WHAT TO DO: Each line below is to be written out in full, exactly as shown.

--- START INFORMATION PROVIDED ---

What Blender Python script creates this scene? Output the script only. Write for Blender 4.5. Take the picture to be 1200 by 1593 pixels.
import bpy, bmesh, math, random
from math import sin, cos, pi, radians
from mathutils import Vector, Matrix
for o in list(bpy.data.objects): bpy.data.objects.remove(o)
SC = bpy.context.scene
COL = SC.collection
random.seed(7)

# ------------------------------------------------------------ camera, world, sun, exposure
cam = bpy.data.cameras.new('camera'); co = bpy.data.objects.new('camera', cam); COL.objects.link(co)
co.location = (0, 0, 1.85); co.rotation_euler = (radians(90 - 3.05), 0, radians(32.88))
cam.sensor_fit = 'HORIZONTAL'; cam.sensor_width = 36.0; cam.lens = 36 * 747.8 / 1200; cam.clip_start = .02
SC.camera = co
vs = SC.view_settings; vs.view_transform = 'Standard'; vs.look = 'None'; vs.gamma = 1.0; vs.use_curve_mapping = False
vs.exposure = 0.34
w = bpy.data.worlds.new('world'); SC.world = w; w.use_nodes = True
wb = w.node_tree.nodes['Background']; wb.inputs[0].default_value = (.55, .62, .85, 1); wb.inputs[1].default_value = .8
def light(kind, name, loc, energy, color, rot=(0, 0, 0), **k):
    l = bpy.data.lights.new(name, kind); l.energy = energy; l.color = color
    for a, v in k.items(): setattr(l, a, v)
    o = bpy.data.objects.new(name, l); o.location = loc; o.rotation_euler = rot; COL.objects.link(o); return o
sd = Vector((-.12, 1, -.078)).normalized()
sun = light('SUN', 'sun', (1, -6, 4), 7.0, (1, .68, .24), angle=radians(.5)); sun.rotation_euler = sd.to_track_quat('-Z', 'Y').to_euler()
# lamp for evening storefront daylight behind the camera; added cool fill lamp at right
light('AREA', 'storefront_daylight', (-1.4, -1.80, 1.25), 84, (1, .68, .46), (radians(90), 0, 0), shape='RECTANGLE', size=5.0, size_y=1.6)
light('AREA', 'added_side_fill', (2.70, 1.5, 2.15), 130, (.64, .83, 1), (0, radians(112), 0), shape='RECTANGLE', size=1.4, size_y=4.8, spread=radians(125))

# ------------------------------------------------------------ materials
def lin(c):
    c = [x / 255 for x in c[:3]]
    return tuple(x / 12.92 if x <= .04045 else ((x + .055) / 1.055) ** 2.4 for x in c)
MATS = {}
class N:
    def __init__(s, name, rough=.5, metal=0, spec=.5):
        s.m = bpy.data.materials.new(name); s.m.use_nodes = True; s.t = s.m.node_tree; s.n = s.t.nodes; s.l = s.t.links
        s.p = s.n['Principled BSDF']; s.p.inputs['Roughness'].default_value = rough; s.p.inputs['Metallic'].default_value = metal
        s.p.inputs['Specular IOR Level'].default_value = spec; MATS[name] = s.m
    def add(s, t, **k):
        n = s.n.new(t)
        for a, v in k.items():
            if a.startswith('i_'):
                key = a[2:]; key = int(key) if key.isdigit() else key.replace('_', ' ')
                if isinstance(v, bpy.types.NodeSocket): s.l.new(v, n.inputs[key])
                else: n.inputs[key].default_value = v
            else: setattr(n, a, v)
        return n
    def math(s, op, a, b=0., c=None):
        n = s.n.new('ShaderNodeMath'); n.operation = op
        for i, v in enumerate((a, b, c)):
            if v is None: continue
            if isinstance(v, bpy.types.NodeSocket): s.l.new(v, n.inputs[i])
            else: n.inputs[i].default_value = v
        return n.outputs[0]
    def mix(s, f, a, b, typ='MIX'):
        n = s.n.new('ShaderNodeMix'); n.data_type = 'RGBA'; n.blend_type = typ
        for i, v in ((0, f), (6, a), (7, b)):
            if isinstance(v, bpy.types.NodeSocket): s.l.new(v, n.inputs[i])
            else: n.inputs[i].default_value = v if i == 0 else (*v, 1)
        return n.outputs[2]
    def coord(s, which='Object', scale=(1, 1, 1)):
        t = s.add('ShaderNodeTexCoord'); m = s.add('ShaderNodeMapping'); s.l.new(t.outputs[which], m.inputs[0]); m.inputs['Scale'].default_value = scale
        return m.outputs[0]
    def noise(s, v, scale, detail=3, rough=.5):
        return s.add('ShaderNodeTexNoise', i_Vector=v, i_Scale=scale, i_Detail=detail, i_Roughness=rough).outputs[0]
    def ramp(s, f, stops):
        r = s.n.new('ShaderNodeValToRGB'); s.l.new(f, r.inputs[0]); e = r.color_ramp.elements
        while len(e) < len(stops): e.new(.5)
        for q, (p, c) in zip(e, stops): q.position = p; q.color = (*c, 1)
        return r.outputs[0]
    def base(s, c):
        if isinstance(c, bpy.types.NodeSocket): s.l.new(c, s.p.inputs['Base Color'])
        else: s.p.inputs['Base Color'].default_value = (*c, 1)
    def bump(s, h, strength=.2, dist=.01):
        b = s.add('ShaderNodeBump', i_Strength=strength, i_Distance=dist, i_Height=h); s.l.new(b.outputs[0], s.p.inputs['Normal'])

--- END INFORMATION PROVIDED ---

TASK RESPONSE:
What Blender Python script creates this scene? Output the script only. Write for Blender 4.5. Take the picture to be 1200 by 1593 pixels.
import bpy, bmesh, math, random
from math import sin, cos, pi, radians
from mathutils import Vector, Matrix
for o in list(bpy.data.objects): bpy.data.objects.remove(o)
SC = bpy.context.scene
COL = SC.collection
random.seed(7)

# ------------------------------------------------------------ camera, world, sun, exposure
cam = bpy.data.cameras.new('camera'); co = bpy.data.objects.new('camera', cam); COL.objects.link(co)
co.location = (0, 0, 1.85); co.rotation_euler = (radians(90 - 3.05), 0, radians(32.88))
cam.sensor_fit = 'HORIZONTAL'; cam.sensor_width = 36.0; cam.lens = 36 * 747.8 / 1200; cam.clip_start = .02
SC.camera = co
vs = SC.view_settings; vs.view_transform = 'Standard'; vs.look = 'None'; vs.gamma = 1.0; vs.use_curve_mapping = False
vs.exposure = 0.34
w = bpy.data.worlds.new('world'); SC.world = w; w.use_nodes = True
wb = w.node_tree.nodes['Background']; wb.inputs[0].default_value = (.55, .62, .85, 1); wb.inputs[1].default_value = .8
def light(kind, name, loc, energy, color, rot=(0, 0, 0), **k):
    l = bpy.data.lights.new(name, kind); l.energy = energy; l.color = color
    for a, v in k.items(): setattr(l, a, v)
    o = bpy.data.objects.new(name, l); o.location = loc; o.rotation_euler = rot; COL.objects.link(o); return o
sd = Vector((-.12, 1, -.078)).normalized()
sun = light('SUN', 'sun', (1, -6, 4), 7.0, (1, .68, .24), angle=radians(.5)); sun.rotation_euler = sd.to_track_quat('-Z', 'Y').to_euler()
# lamp for evening storefront daylight behind the camera; added cool fill lamp at right
light('AREA', 'storefront_daylight', (-1.4, -1.80, 1.25), 84, (1, .68, .46), (radians(90), 0, 0), shape='RECTANGLE', size=5.0, size_y=1.6)
light('AREA', 'added_side_fill', (2.70, 1.5, 2.15), 130, (.64, .83, 1), (0, radians(112), 0), shape='RECTANGLE', size=1.4, size_y=4.8, spread=radians(125))

# ------------------------------------------------------------ materials
def lin(c):
    c = [x / 255 for x in c[:3]]
    return tuple(x / 12.92 if x <= .04045 else ((x + .055) / 1.055) ** 2.4 for x in c)
MATS = {}
class N:
    def __init__(s, name, rough=.5, metal=0, spec=.5):
        s.m = bpy.data.materials.new(name); s.m.use_nodes = True; s.t = s.m.node_tree; s.n = s.t.nodes; s.l = s.t.links
        s.p = s.n['Principled BSDF']; s.p.inputs['Roughness'].default_value = rough; s.p.inputs['Metallic'].default_value = metal
        s.p.inputs['Specular IOR Level'].default_value = spec; MATS[name] = s.m
    def add(s, t, **k):
        n = s.n.new(t)
        for a, v in k.items():
            if a.startswith('i_'):
                key = a[2:]; key = int(key) if key.isdigit() else key.replace('_', ' ')
                if isinstance(v, bpy.types.NodeSocket): s.l.new(v, n.inputs[key])
                else: n.inputs[key].default_value = v
            else: setattr(n, a, v)
        return n
    def math(s, op, a, b=0., c=None):
        n = s.n.new('ShaderNodeMath'); n.operation = op
        for i, v in enumerate((a, b, c)):
            if v is None: continue
            if isinstance(v, bpy.types.NodeSocket): s.l.new(v, n.inputs[i])
            else: n.inputs[i].default_value = v
        return n.outputs[0]
    def mix(s, f, a, b, typ='MIX'):
        n = s.n.new('ShaderNodeMix'); n.data_type = 'RGBA'; n.blend_type = typ
        for i, v in ((0, f), (6, a), (7, b)):
            if isinstance(v, bpy.types.NodeSocket): s.l.new(v, n.inputs[i])
            else: n.inputs[i].default_value = v if i == 0 else (*v, 1)
        return n.outputs[2]
    def coord(s, which='Object', scale=(1, 1, 1)):
        t = s.add('ShaderNodeTexCoord'); m = s.add('ShaderNodeMapping'); s.l.new(t.outputs[which], m.inputs[0]); m.inputs['Scale'].default_value = scale
        return m.outputs[0]
    def noise(s, v, scale, detail=3, rough=.5):
        return s.add('ShaderNodeTexNoise', i_Vector=v, i_Scale=scale, i_Detail=detail, i_Roughness=rough).outputs[0]
    def ramp(s, f, stops):
        r = s.n.new('ShaderNodeValToRGB'); s.l.new(f, r.inputs[0]); e = r.color_ramp.elements
        while len(e) < len(stops): e.new(.5)
        for q, (p, c) in zip(e, stops): q.position = p; q.color = (*c, 1)
        return r.outputs[0]
    def base(s, c):
        if isinstance(c, bpy.types.NodeSocket): s.l.new(c, s.p.inputs['Base Color'])
        else: s.p.inputs['Base Color'].default_value = (*c, 1)
    def bump(s, h, strength=.2, dist=.01):
        b = s.add('ShaderNodeBump', i_Strength=strength, i_Distance=dist, i_Height=h); s.l.new(b.outputs[0], s.p.inputs['Normal'])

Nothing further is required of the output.